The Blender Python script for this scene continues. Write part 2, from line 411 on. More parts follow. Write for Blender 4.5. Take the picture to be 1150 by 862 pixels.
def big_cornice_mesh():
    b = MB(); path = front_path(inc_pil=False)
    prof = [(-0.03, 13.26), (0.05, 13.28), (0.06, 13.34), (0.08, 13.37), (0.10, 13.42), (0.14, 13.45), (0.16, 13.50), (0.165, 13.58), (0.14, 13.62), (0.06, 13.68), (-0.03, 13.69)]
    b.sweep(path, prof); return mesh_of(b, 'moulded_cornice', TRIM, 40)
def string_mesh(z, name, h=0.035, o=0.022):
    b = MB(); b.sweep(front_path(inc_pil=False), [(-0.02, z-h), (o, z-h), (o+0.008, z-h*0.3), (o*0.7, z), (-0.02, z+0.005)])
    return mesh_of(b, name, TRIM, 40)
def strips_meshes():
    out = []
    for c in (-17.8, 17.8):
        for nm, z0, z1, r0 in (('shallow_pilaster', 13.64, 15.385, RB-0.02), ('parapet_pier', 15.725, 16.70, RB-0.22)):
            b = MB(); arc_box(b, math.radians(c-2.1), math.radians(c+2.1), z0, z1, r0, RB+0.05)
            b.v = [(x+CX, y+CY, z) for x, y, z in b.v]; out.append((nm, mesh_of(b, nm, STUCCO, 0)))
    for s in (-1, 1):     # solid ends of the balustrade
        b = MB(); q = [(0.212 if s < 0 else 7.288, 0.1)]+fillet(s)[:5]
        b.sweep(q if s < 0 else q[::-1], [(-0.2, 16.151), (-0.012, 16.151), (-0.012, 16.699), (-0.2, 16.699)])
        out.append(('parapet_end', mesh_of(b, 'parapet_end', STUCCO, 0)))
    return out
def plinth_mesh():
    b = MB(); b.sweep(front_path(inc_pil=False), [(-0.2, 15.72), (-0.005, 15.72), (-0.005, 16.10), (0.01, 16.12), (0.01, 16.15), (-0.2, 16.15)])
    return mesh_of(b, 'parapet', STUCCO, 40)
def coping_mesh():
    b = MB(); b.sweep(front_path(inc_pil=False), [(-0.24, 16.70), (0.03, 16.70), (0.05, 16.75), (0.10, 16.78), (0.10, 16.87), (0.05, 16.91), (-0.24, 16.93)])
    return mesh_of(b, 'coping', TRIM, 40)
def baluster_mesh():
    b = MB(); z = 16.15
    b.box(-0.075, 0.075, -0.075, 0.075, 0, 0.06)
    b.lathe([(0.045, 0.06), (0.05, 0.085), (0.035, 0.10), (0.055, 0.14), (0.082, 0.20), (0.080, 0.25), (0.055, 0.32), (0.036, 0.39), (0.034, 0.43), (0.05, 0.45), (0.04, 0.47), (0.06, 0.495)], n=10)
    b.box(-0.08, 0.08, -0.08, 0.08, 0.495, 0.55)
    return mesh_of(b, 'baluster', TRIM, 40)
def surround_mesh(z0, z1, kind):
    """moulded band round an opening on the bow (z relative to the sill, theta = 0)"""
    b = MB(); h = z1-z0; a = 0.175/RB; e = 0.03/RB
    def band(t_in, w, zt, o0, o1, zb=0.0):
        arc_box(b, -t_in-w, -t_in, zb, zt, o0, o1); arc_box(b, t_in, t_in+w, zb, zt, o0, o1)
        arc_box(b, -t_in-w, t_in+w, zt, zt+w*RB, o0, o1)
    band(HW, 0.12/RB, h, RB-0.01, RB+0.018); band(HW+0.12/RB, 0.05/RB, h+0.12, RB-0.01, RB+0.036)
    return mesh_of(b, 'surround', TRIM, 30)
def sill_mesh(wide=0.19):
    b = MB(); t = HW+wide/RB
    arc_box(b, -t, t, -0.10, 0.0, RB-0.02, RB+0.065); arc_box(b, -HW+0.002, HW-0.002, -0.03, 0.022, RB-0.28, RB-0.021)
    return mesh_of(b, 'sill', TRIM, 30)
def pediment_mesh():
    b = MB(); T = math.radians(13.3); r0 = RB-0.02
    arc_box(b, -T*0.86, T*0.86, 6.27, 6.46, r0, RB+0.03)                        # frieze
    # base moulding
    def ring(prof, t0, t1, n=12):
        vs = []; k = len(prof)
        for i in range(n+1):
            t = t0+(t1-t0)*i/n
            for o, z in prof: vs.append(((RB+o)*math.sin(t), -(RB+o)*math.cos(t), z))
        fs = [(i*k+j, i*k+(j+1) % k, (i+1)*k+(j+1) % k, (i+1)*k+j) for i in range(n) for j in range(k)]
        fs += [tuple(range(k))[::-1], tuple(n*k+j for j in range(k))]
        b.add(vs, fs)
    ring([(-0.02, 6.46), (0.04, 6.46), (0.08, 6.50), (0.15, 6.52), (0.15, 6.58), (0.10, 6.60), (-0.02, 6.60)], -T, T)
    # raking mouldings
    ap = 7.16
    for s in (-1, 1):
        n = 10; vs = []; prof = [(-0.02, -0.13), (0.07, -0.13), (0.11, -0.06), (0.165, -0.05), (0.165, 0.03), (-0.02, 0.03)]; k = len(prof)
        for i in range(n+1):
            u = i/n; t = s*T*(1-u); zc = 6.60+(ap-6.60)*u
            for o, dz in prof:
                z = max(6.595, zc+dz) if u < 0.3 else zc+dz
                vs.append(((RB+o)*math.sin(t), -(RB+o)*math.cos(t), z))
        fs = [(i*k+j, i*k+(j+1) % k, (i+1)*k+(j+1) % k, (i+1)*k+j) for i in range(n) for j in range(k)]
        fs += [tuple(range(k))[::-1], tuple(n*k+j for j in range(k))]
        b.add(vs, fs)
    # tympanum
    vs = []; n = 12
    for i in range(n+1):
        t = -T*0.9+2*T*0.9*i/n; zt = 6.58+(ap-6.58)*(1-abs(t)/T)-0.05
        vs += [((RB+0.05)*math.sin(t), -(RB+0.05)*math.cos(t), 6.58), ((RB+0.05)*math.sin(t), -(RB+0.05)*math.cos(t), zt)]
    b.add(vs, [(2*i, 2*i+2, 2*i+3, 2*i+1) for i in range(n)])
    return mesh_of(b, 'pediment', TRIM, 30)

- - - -

> Exercise aim
Repeat the listing above without any change.

> Answer for the task
The Blender Python script for this scene continues. Write part 2, from line 411 on. More parts follow. Write for Blender 4.5. Take the picture to be 1150 by 862 pixels.
def big_cornice_mesh():
    b = MB(); path = front_path(inc_pil=False)
    prof = [(-0.03, 13.26), (0.05, 13.28), (0.06, 13.34), (0.08, 13.37), (0.10, 13.42), (0.14, 13.45), (0.16, 13.50), (0.165, 13.58), (0.14, 13.62), (0.06, 13.68), (-0.03, 13.69)]
    b.sweep(path, prof); return mesh_of(b, 'moulded_cornice', TRIM, 40)
def string_mesh(z, name, h=0.035, o=0.022):
    b = MB(); b.sweep(front_path(inc_pil=False), [(-0.02, z-h), (o, z-h), (o+0.008, z-h*0.3), (o*0.7, z), (-0.02, z+0.005)])
    return mesh_of(b, name, TRIM, 40)
def strips_meshes():
    out = []
    for c in (-17.8, 17.8):
        for nm, z0, z1, r0 in (('shallow_pilaster', 13.64, 15.385, RB-0.02), ('parapet_pier', 15.725, 16.70, RB-0.22)):
            b = MB(); arc_box(b, math.radians(c-2.1), math.radians(c+2.1), z0, z1, r0, RB+0.05)
            b.v = [(x+CX, y+CY, z) for x, y, z in b.v]; out.append((nm, mesh_of(b, nm, STUCCO, 0)))
    for s in (-1, 1):     # solid ends of the balustrade
        b = MB(); q = [(0.212 if s < 0 else 7.288, 0.1)]+fillet(s)[:5]
        b.sweep(q if s < 0 else q[::-1], [(-0.2, 16.151), (-0.012, 16.151), (-0.012, 16.699), (-0.2, 16.699)])
        out.append(('parapet_end', mesh_of(b, 'parapet_end', STUCCO, 0)))
    return out
def plinth_mesh():
    b = MB(); b.sweep(front_path(inc_pil=False), [(-0.2, 15.72), (-0.005, 15.72), (-0.005, 16.10), (0.01, 16.12), (0.01, 16.15), (-0.2, 16.15)])
    return mesh_of(b, 'parapet', STUCCO, 40)
def coping_mesh():
    b = MB(); b.sweep(front_path(inc_pil=False), [(-0.24, 16.70), (0.03, 16.70), (0.05, 16.75), (0.10, 16.78), (0.10, 16.87), (0.05, 16.91), (-0.24, 16.93)])
    return mesh_of(b, 'coping', TRIM, 40)
def baluster_mesh():
    b = MB(); z = 16.15
    b.box(-0.075, 0.075, -0.075, 0.075, 0, 0.06)
    b.lathe([(0.045, 0.06), (0.05, 0.085), (0.035, 0.10), (0.055, 0.14), (0.082, 0.20), (0.080, 0.25), (0.055, 0.32), (0.036, 0.39), (0.034, 0.43), (0.05, 0.45), (0.04, 0.47), (0.06, 0.495)], n=10)
    b.box(-0.08, 0.08, -0.08, 0.08, 0.495, 0.55)
    return mesh_of(b, 'baluster', TRIM, 40)
def surround_mesh(z0, z1, kind):
    """moulded band round an opening on the bow (z relative to the sill, theta = 0)"""
    b = MB(); h = z1-z0; a = 0.175/RB; e = 0.03/RB
    def band(t_in, w, zt, o0, o1, zb=0.0):
        arc_box(b, -t_in-w, -t_in, zb, zt, o0, o1); arc_box(b, t_in, t_in+w, zb, zt, o0, o1)
        arc_box(b, -t_in-w, t_in+w, zt, zt+w*RB, o0, o1)
    band(HW, 0.12/RB, h, RB-0.01, RB+0.018); band(HW+0.12/RB, 0.05/RB, h+0.12, RB-0.01, RB+0.036)
    return mesh_of(b, 'surround', TRIM, 30)
def sill_mesh(wide=0.19):
    b = MB(); t = HW+wide/RB
    arc_box(b, -t, t, -0.10, 0.0, RB-0.02, RB+0.065); arc_box(b, -HW+0.002, HW-0.002, -0.03, 0.022, RB-0.28, RB-0.021)
    return mesh_of(b, 'sill', TRIM, 30)
def pediment_mesh():
    b = MB(); T = math.radians(13.3); r0 = RB-0.02
    arc_box(b, -T*0.86, T*0.86, 6.27, 6.46, r0, RB+0.03)                        # frieze
    # base moulding
    def ring(prof, t0, t1, n=12):
        vs = []; k = len(prof)
        for i in range(n+1):
            t = t0+(t1-t0)*i/n
            for o, z in prof: vs.append(((RB+o)*math.sin(t), -(RB+o)*math.cos(t), z))
        fs = [(i*k+j, i*k+(j+1) % k, (i+1)*k+(j+1) % k, (i+1)*k+j) for i in range(n) for j in range(k)]
        fs += [tuple(range(k))[::-1], tuple(n*k+j for j in range(k))]
        b.add(vs, fs)
    ring([(-0.02, 6.46), (0.04, 6.46), (0.08, 6.50), (0.15, 6.52), (0.15, 6.58), (0.10, 6.60), (-0.02, 6.60)], -T, T)
    # raking mouldings
    ap = 7.16
    for s in (-1, 1):
        n = 10; vs = []; prof = [(-0.02, -0.13), (0.07, -0.13), (0.11, -0.06), (0.165, -0.05), (0.165, 0.03), (-0.02, 0.03)]; k = len(prof)
        for i in range(n+1):
            u = i/n; t = s*T*(1-u); zc = 6.60+(ap-6.60)*u
            for o, dz in prof:
                z = max(6.595, zc+dz) if u < 0.3 else zc+dz
                vs.append(((RB+o)*math.sin(t), -(RB+o)*math.cos(t), z))
        fs = [(i*k+j, i*k+(j+1) % k, (i+1)*k+(j+1) % k, (i+1)*k+j) for i in range(n) for j in range(k)]
        fs += [tuple(range(k))[::-1], tuple(n*k+j for j in range(k))]
        b.add(vs, fs)
    # tympanum
    vs = []; n = 12
    for i in range(n+1):
        t = -T*0.9+2*T*0.9*i/n; zt = 6.58+(ap-6.58)*(1-abs(t)/T)-0.05
        vs += [((RB+0.05)*math.sin(t), -(RB+0.05)*math.cos(t), 6.58), ((RB+0.05)*math.sin(t), -(RB+0.05)*math.cos(t), zt)]
    b.add(vs, [(2*i, 2*i+2, 2*i+3, 2*i+1) for i in range(n)])
    return mesh_of(b, 'pediment', TRIM, 30)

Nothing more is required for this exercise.